Schnell: The evidence suggests that shootings at schools have effects on students that are, if anything, more pronounced than exposure to gun violence in other settings. There are several reasons why this might be the case. First, school shootings take place in institutions whose central purpose is to promote human capital development. It is easy to imagine how losing trust in schools' ability to keep students safe could affect students' educational trajectories. Moreover, compared to gun violence in other settings, shootings that occur at schools can also affect other educational inputs—such as teaching quality and classroom resources—that themselves influence student learning. We find that acts of gun violence in Texas public schools led to increased rates of turnover among teachers and teaching support staff. It is therefore likely that disruptions to the continuity of instruction contribute to the negative effects on student outcomes that we find.

 

What do you think are the next major steps in the economic research of school shootings?

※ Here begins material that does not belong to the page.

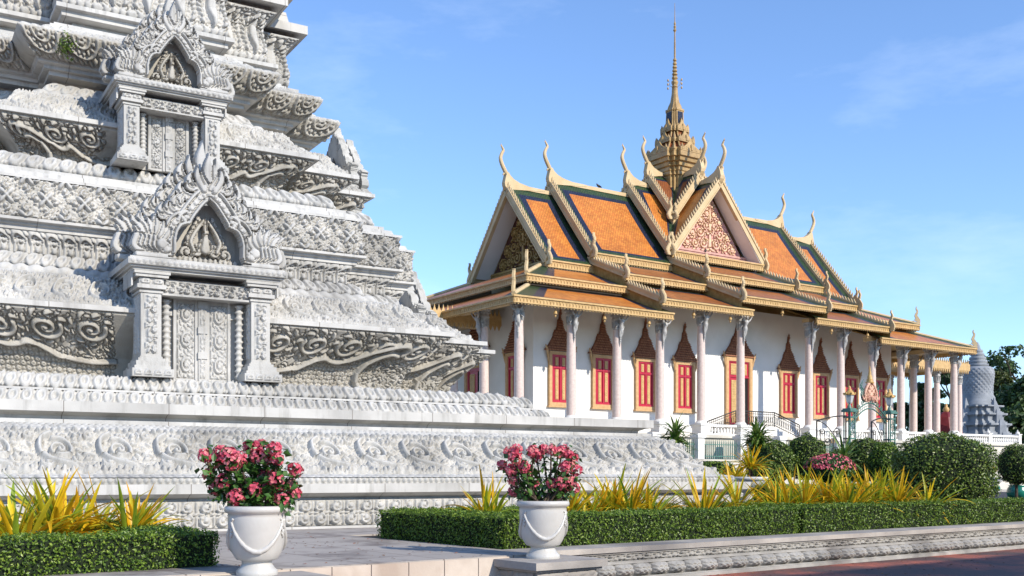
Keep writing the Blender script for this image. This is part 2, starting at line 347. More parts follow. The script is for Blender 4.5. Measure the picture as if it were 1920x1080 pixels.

Schnell: Our work points to two areas for future research. First and foremost, our results increase the urgency to identify and adopt policies, such as stricter regulation surrounding gun ownership, that can prevent these tragic events from occurring. Moreover, the fact that we find large, adverse impacts of exposure to shootings on students’ long-term outcomes indicates that current interventions and resources devoted to helping survivors of school shootings are not sufficient to counteract the negative effects. Additional research is needed to identify effective interventions that can help mitigate the lasting consequences of exposure to gun violence in American schools.